On model selection for scalable time series forecasting in transport networks

TL;DR

This paper explores the use of deep learning models for large-scale, long-term traffic prediction in transport networks, analyzing their scalability, accuracy, and computational trade-offs using a city-wide dataset from Los Angeles.

Contribution

It evaluates various deep learning and machine learning models for city-scale traffic forecasting, focusing on scalability and the trade-offs between accuracy, training time, and model size.

Findings

Deep learning models can improve long-term traffic predictions at large scales.

Simpler models perform well for short-term, link-based forecasts.

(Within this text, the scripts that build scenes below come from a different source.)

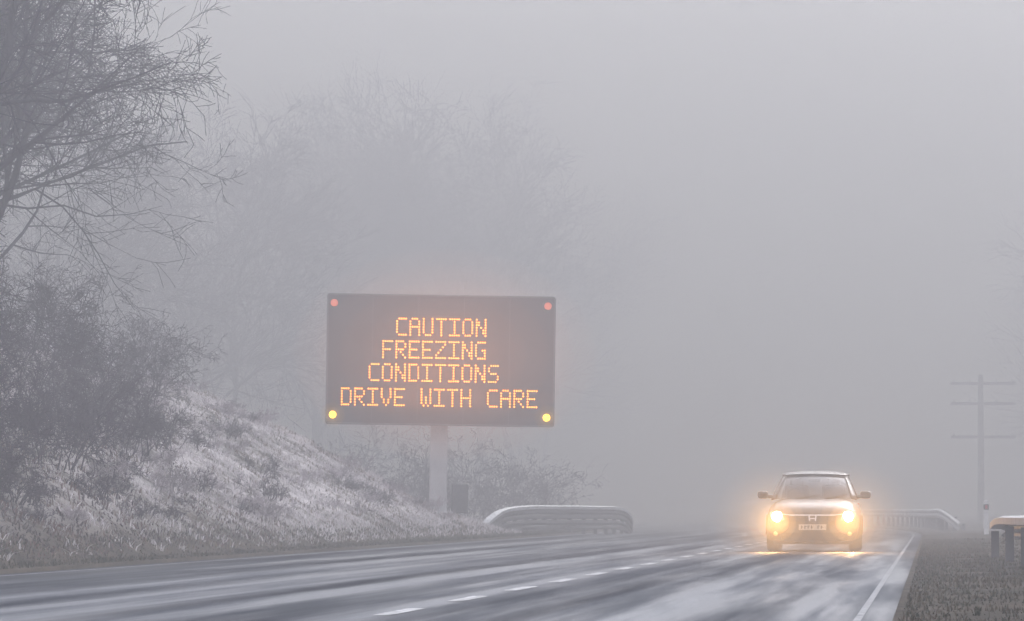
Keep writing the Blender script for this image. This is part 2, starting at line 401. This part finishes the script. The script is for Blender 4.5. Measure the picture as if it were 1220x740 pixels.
for nm,x,z,m in [('lantern_1',-2.92,1.52,M_lampd),('lantern_2',2.90,1.52,M_lampd),('lantern_3',-2.92,-1.52,M_lampb),('lantern_4',2.90,-1.52,M_lampb)]:
    disc(nm,(x,0,z),.10,m,sign); hood((x,.0,z),sign)
halo_shell('halo_shell',sign,(.1,-.3,.15),(4.2,1.2,2.9),(1,.38,.15),(.035,.04,.05,.055,.055),(1,.85,.70,.54,.38))  # amber halo over the sign, added as emitting shells
for txt,cx,cz in rows:
    W=len(txt)*6*U; halo_shell('halo_shell',sign,(cx,-.2,cz),(W*.60,.4,.48),(1,.28,.03),(.06,.11),(1,.74))
for xx in (-2.92,2.90): halo_shell('halo_shell',sign,(xx,-.15,-1.52),(.34,.34,.34),(1,.5,.04),(.18,.4),(1,.62))
zb=ground(sx,YS)-szc
box('column',(.0,.62,(zb-.4+SH/2-.4)/2),(.47,.34,(SH/2-.4)-(zb-.4)),M_post,sign,.02)
box('base_plate',(.0,.62,zb+.06),(.8,.7,.06),M_post,sign,.01)
box('bracket_1',(0,.46,1.0),(2.4,.12,.16),M_post,sign); box('bracket_2',(0,.46,-1.0),(2.4,.12,.16),M_post,sign)
box('control_cabinet',(.62,1.2,zb+.45),(.45,.35,.8),M_frame,sign,.02)

# ------------------------------------------------------------------ barriers
M_galv=simple('galvanised_steel',(.50,.51,.54),.45,metal=.3,nscale=3,var=.2)
M_dk=simple('weathered_steel',(.05,.05,.055),.6,metal=.1,nscale=3,var=.3)
M_gr=simple('dull_steel',(.26,.26,.27),.6,metal=.1,nscale=3,var=.3)
def barrier(name,path,side=1,post=2.0,hb=.31,deep=.08,mat=M_galv,rail=None,skirt=0):
    root=empty(name); prof=[(0,hb),(deep,hb*.86),(deep,hb*.66),(.01,hb*.5),(deep,hb*.34),(deep,hb*.14),(0,0)]
    n=len(path)
    def sweep(nm,prof,mat,th,closed=False):
        V=[];F=[];m=len(prof)
        for i,p in enumerate(path):
            a=Vector(path[max(i-1,0)]);b=Vector(path[min(i+1,n-1)]);t=(b-a);t.z=0;t.normalize();nn=Vector((t.y,-t.x,0))*side
            for dx,dz in prof:
                q=Vector(p)+nn*dx; V.append((q.x,q.y,p[2]-hb+dz))
        for i in range(n-1):
            for k in range(m-(0 if closed else 1)): a=i*m+k;b2=i*m+(k+1)%m;F.append((a,b2,b2+m,a+m))
        o=mesh_obj(nm,V,F,mat,root)
        if th: s=o.modifiers.new('s','SOLIDIFY'); s.thickness=th
    sweep('beam',prof,mat,.012)
    if rail: sweep('top_rail',[(.10,hb+.0),(.10,hb+.09),(-.06,hb+.12),(-.16,hb+.09),(-.16,hb+.0)],rail,0,True)
    if skirt: sweep('lower_beam',[(dx,dz-.34) for dx,dz in prof],M_dk,.012)
    acc=0;k=0
    for i in range(n):
        if i: acc+=(Vector(path[i])-Vector(path[i-1])).length
        if acc>=post or i==0 or i==n-1:
            acc=0;k+=1;p=path[i];g=ground(p[0],p[1])
            a=Vector(path[max(i-1,0)]);b=Vector(path[min(i+1,n-1)]);t=(b-a);t.z=0;t.normalize();nn=Vector((t.y,-t.x,0))*side
            h=p[2]-.03-(g-.3)
            if h>.35: box('post_%d'%k,(p[0]-nn.x*.08,p[1]-nn.y*.08,g-.3+h/2),(.12,.14,h),M_dk,root)
    return root
def interp(ctrl,n):
    out=[]
    for i in range(len(ctrl)-1):
        for k in range(n):
            t=k/n;p0=Vector(ctrl[max(i-1,0)]);p1=Vector(ctrl[i]);p2=Vector(ctrl[i+1]);p3=Vector(ctrl[min(i+2,len(ctrl)-1)])
            q=.5*((2*p1)+(p2-p0)*t+(2*p0-5*p1+4*p2-p3)*t*t+(3*p1-p0-3*p2+p3)*t**3); out.append(tuple(q))
    out.append(tuple(ctrl[-1])); return out
barrier('safety_barrier',interp([(-13.7,151.5,.20),(-13.5,152,.45),(-13.2,153,.70),(-12.7,155,.80),(-12.1,158,.81),(-11.0,161,.80),(-10.2+cur(163),164,.76),(-9.95+cur(165),165,.55),(-9.9+cur(165),165.3,.32)],6),side=1,post=.8,mat=M_dk,rail=M_galv,skirt=1)
barrier('safety_barrier',interp([(1.05,76,.50),(1.10,73,.58),(1.22,66,.60),(1.4,50,.62),(1.5,30,.62),(1.5,-10,.62)],8),side=-1,post=6.0,hb=.20,mat=M_gr,rail=M_gr)
barrier('safety_barrier',interp([(1.0,168,.35),(.7+cur(175),175,.78),(.75+cur(190),190,.80),(.8+cur(215),215,.8),(.8+cur(245),245,.8),(.8+cur(290),290,.8)],8),side=-1,post=2.4)
M_white=simple('white_plastic',(.75,.75,.75),.5,var=.08); M_black=simple('black_band',(.03,.03,.03),.5); M_red=simple('red_reflector',(.4,.03,.03),.3)
for (px_,py_) in [(1.6,145),(2.0,185)]:
    mp=empty('marker_post',(px_,py_,ground(px_,py_)))
    box('body',(0,0,.5),(.14,.09,1.04),M_white,mp,.03); box('band',(0,0,.82),(.146,.096,.16),M_black,mp); box('reflector',(0,-.05,.82),(.07,.012,.11),M_red,mp)
M_wood=simple('pole_wood',(.10,.09,.085),.9)
up=empty('utility_pole',(2.5,250,ground(2.5,250))); up.scale=(1.12,1.12,1.12)
V=[];F=[];tube(V,F,[Vector((0,0,-.3)),Vector((0,0,3)),Vector((0,0,6.6))],[.17,.15,.12],10);mesh_obj('pole',V,F,M_wood,up,True)
for i,z in enumerate((6.2,5.3,3.8)):
    box('crossarm_%d'%i,(.1,-.16,z),(2.9,.1,.14),M_wood,up)
    for k,xx in enumerate((-1.2,-.5,.7,1.4)): box('insulator_%d_%d'%(i,k),(xx,-.16,z+.13),(.08,.08,.13),M_frame,up,.02)

# ------------------------------------------------------------------ car
M_body=simple('car_paint',(.014,.015,.020),.38,metal=.1,coat=.2,nscale=30,var=.1)
M_glass,ntg,bg_=newmat('car_glass'); 
bg_.inputs['Base Color'].default_value=(.03,.035,.04,1); bg_.inputs['Roughness'].default_value=.04; bg_.inputs['Coat Weight'].default_value=.5
tr=ntg.nodes.new('ShaderNodeBsdfTransparent'); tr.inputs['Color'].default_value=(.75,.78,.78,1); mxs=ntg.nodes.new('ShaderNodeMixShader'); mxs.inputs[0].default_value=.45
ntg.links.new(bg_.outputs[0],mxs.inputs[1]); ntg.links.new(tr.outputs[0],mxs.inputs[2]); ntg.links.new(mxs.outputs[0],ntg.nodes['Material Output'].inputs['Surface'])
M_trim=simple('black_trim',(.010,.010,.011),.5,nscale=40,spec=.3); M_chrome=simple('chrome',(.65,.65,.66),.15,metal=1,var=.05)
M_tyre=simple('tyre',(.02,.02,.02),.85,nscale=40,bump=.2); M_rim=simple('alloy',(.35,.35,.36),.3,metal=.8)
M_plate=simple('number_plate',(.45,.45,.44),.4,var=.05); M_head=emis('headlamp_lit',(1,.86,.55),30); M_lens=simple('lamp_lens',(.30,.30,.32),.1,coat=1)
M_int=simple('interior_cloth',(.03,.03,.032),.9); M_fogl=emis('fog_lamp_lit',(1,.62,.25),.5)
car=empty('car',(-2.24,94.0,0))
S=[(0,.60,.34,.60),(.03,.72,.25,.68),(.10,.79,.20,.75),(.22,.84,.18,.83),(.40,.865,.17,.90),(.65,.88,.17,.95),(.95,.89,.17,.99),(1.2,.895,.17,1.02),(2.0,.895,.17,1.02),(3.2,.895,.20,1.04),(3.9,.87,.26,1.06),(4.2,.80,.34,1.0),(4.32,.68,.45,.88)]
N=40;V=[];F=[]
for (y,hw,zb_,zt) in S:
    zc=(zb_+zt)/2;hz=(zt-zb_)/2
    for k in range(N):
        t=2*math.pi*(k+.5)/N; c,s_=math.cos(t),math.sin(t); e=2/4.2 if s_<0 else 2/3.2
        x=hw*math.copysign(abs(c)**(2/5),c); z=zc+hz*math.copysign(abs(s_)**e,s_)
        if s_<0: x*=1-.04*abs(s_)
        if s_>0: x*=1-.05*s_
        V.append((x,y+.10*(abs(x)/.9)**3*(1 if y<.3 else 0),z))
for i in range(len(S)-1):
    for k in range(N): k2=(k+1)%N; F.append((i*N+k,i*N+k2,(i+1)*N+k2,(i+1)*N+k))
F.append(tuple(range(N))[::-1]); F.append(tuple(range((len(S)-1)*N,len(S)*N)))
body=mesh_obj('body_shell',V,F,M_body,car,True)
sb=body.modifiers.new('sub','SUBSURF'); sb.levels=1; sb.render_levels=1
def patch(name,fn,nu,nv,mat,thick=0):
    V=[];F=[]
    for j in range(nv+1):
        for i in range(nu+1): V.append(fn(-1+2*i/nu,j/nv))
    for j in range(nv):
        for i in range(nu): a=j*(nu+1)+i;F.append((a,a+1,a+nu+2,a+nu+1))
    o=mesh_obj(name,V,F,mat,car,True)
    if thick: s=o.modifiers.new('s','SOLIDIFY'); s.thickness=thick; s.offset=0
    return o
L=lambda a,b,t:a+(b-a)*t
def ws(u,v): return (u*L(.73,.58,v), L(1.02,1.86,v)+.16*u*u*(1-.3*v), L(.995,1.455,v)+.03*math.sin(v*math.pi)-.02*u*u*v)
def edgex(v): return ws(1,v)
patch('windscreen',ws,12,6,M_glass)
for sg in(-1,1):
    def pil(u,v,sg=sg):
        x,y,z=edgex(v); t=(u+1)/2; return (sg*(x-.012+t*L(.10,.06,v)), y+.005+t*.12-.02, z+.012-t*.03*(1)+.004)
    patch('a_pillar_%s'%('l' if sg<0 else 'r'),pil,3,6,M_body,.02)
    def side(u,v,sg=sg):
        t=(u+1)/2; yb=L(1.28,4.0,t); yt=L(2.03,3.55,t)
        return (sg*L(.82,.63,v)*(1-.05*max(0,t-.6)), L(yb,yt,v), L(1.0,1.44,v)+.0)
    patch('side_glass_%s'%('l' if sg<0 else 'r'),side,10,4,M_glass)
    for tt in(.42,.78):
        def bp(u,v,sg=sg,tt=tt):
            x,y,z=side(2*tt-1,v); return (x+sg*.008,y+u*.04,z)
        patch('b_pillar',bp,1,3,M_trim,.01)
def roof(u,v):
    s=abs(u); return (u*(.615+.03*min(1,v*3)), L(1.85,3.6,v)+.112*u*u*(1-v), 1.468+.10*(1-(1-v)**2.6)-.055*s**3*min(1,.35+v*2)-.06*v*v)
patch('roof',roof,14,12,M_body,.02)
def rear(u,v): return (u*L(.72,.58,v),L(4.15,3.58,v)-.1*u*u,L(1.0,1.47,v))
patch('rear_glass',rear,8,4,M_glass)
def front_y(x,z):
    a=abs(x); return .0+.10*(a/.9)**3+ max(0,(a-.55))*.35 + max(0,z-.58)*.55 + max(0,.34-z)*.2
def fpatch(name,pts,mat,off=.012,thick=.02):
    V=[(x,front_y(x,z)-off,z) for x,z in pts]; n=len(V)
    V2=[(x,front_y(x,z)+.15,z) for x,z in pts]
    F=[tuple(range(n))]+[(k,n+k,n+(k+1)%n,(k+1)%n) for k in range(n)]
    return mesh_obj(name,V+V2,F,mat,car)
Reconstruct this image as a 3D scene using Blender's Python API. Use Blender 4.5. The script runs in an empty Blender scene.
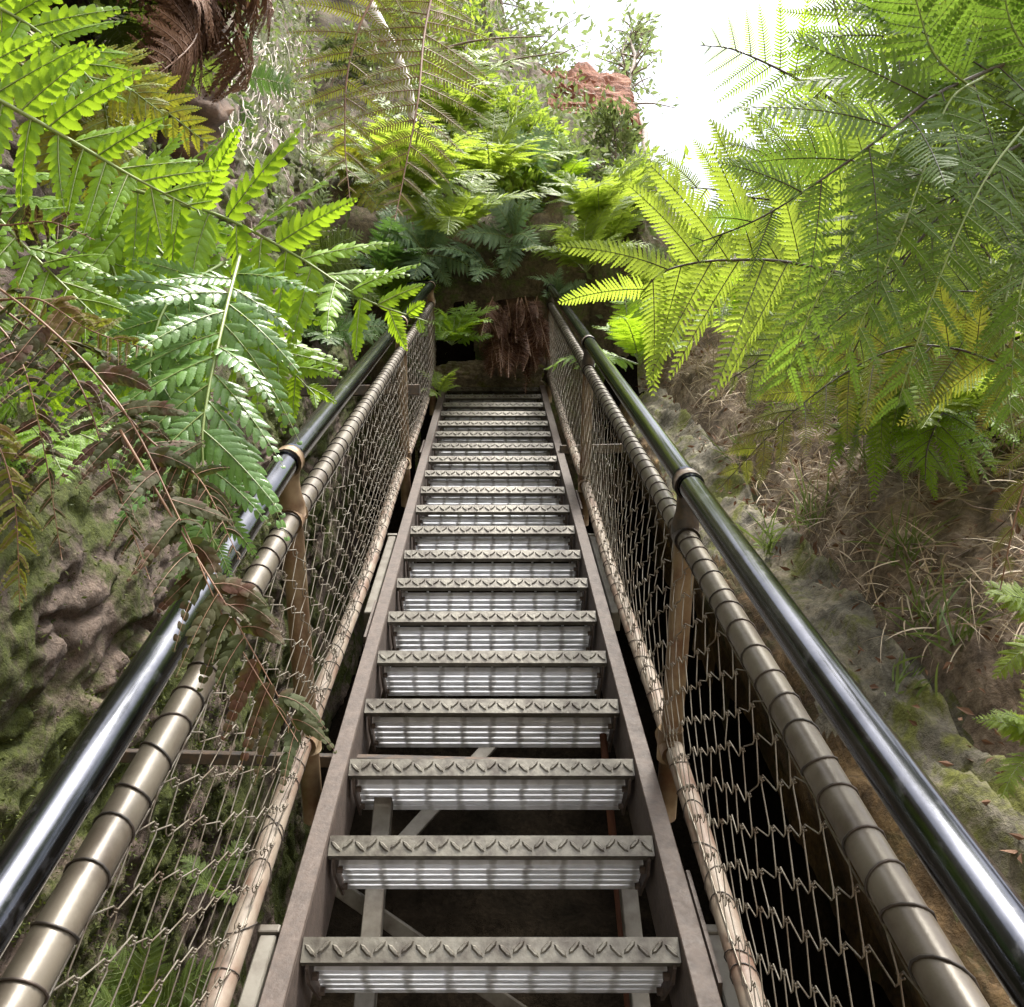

Trade-offs exist between prediction horizon, accuracy, and computational resources.

Abstract

The transport literature is dense regarding short-term traffic predictions, up to the scale of 1 hour, yet less dense for long-term traffic predictions. The transport literature is also sparse when it comes to city-scale traffic predictions, mainly because of low data availability. In this work, we report an effort to investigate whether deep learning models can be useful for the long-term large-scale traffic prediction task, while focusing on the scalability of the models. We investigate a city-scale traffic dataset with 14 weeks of speed observations collected every 15 minutes over 1098 segments in the hypercenter of Los Angeles, California. We look at a variety of state-of-the-art machine learning and deep learning predictors for link-based predictions, and investigate how such predictors can scale up to larger areas with clustering, and graph convolutional approaches. We discuss that modelling temporal and spatial features into deep learning predictors can be helpful for long-term predictions, while simpler, not deep learning-based predictors, achieve very satisfactory performance for link-based and short-term forecasting. The trade-off is discussed not only in terms of prediction accuracy vs prediction horizon but also in terms of training time and model sizing.